## Direction
Print exactly those lines that run from the beginning of the data to the line bearing "U = random.uniform", inclusive.

## Source material
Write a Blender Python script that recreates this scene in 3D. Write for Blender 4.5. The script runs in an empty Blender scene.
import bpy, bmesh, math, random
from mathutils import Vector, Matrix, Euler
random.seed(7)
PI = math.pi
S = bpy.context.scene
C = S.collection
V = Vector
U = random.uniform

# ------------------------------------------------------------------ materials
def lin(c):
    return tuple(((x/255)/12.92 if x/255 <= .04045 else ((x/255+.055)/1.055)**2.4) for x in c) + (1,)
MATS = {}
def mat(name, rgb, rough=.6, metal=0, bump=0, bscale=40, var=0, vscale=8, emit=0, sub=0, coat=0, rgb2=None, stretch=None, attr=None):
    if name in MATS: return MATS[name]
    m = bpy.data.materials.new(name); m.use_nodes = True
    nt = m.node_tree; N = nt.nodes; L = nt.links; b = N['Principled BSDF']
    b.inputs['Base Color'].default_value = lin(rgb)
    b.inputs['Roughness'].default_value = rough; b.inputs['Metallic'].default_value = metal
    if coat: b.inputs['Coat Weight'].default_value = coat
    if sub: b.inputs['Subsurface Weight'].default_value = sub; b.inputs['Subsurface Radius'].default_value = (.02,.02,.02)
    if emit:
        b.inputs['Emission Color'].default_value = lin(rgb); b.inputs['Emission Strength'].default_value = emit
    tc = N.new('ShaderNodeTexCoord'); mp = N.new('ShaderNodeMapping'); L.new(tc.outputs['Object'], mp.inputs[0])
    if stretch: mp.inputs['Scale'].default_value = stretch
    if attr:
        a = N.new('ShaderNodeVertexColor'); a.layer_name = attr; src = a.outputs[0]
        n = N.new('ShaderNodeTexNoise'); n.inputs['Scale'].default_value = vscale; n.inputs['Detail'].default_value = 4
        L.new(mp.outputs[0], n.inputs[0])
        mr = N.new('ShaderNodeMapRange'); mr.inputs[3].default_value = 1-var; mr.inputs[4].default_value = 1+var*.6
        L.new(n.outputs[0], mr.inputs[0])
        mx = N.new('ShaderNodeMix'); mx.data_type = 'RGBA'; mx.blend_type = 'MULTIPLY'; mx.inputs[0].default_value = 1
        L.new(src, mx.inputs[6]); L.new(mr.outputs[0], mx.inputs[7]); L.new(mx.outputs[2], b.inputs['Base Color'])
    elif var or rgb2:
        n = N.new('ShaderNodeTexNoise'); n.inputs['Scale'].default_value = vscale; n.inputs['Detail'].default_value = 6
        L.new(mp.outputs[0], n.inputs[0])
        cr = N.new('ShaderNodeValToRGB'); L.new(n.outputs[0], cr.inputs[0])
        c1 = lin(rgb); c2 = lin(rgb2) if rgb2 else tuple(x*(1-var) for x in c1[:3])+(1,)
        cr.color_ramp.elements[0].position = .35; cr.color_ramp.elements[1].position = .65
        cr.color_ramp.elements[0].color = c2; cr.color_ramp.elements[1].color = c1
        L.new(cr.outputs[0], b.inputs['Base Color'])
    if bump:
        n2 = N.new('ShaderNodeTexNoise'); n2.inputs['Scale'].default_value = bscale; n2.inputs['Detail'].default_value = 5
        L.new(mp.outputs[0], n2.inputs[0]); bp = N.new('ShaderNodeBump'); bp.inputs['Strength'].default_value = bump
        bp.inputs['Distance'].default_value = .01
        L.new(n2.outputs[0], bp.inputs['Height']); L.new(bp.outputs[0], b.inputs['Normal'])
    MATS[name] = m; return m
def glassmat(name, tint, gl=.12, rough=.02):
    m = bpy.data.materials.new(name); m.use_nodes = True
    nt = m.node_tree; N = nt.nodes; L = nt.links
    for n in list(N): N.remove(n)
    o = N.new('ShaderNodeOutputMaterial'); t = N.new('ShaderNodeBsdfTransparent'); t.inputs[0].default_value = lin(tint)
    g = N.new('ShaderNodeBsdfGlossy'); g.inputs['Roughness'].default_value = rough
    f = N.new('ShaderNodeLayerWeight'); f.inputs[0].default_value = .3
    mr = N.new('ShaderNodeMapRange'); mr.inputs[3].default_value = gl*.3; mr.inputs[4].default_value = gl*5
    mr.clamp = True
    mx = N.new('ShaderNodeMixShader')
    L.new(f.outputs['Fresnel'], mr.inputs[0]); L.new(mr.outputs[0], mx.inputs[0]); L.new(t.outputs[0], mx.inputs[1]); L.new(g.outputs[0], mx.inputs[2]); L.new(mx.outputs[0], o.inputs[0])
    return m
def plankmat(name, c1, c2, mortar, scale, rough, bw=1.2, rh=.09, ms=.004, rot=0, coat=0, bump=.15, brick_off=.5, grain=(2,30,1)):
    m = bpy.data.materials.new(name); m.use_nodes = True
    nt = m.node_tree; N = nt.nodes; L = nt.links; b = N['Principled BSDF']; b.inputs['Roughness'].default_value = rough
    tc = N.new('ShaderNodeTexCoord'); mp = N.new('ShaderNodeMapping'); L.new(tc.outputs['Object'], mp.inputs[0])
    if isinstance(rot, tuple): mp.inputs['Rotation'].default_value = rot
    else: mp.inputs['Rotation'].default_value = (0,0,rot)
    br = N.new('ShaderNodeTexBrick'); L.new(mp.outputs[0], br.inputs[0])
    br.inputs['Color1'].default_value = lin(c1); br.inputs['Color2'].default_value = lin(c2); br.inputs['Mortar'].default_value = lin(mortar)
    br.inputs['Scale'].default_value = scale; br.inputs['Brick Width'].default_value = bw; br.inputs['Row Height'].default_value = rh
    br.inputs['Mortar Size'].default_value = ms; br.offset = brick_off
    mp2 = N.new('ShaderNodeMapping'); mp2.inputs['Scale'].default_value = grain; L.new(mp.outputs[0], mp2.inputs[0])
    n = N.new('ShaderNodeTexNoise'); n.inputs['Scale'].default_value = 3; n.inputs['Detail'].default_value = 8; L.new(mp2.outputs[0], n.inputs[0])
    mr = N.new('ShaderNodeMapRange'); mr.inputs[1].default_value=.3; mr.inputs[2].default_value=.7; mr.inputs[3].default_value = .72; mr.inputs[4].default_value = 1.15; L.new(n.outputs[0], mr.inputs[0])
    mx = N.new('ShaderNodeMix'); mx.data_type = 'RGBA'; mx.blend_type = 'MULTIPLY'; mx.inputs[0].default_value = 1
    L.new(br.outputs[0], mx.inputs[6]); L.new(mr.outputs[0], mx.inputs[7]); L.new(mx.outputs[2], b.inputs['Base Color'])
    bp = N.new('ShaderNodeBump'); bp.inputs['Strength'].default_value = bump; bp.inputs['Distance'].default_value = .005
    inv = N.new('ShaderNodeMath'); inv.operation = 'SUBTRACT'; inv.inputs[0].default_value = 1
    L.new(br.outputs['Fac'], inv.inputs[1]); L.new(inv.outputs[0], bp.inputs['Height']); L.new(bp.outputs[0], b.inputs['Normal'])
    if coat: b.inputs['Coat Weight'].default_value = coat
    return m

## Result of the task
Write a Blender Python script that recreates this scene in 3D. Write for Blender 4.5. The script runs in an empty Blender scene.
import bpy, bmesh, math, random
from mathutils import Vector, Matrix, Euler
random.seed(7)
PI = math.pi
S = bpy.context.scene
C = S.collection
V = Vector
U = random.uniform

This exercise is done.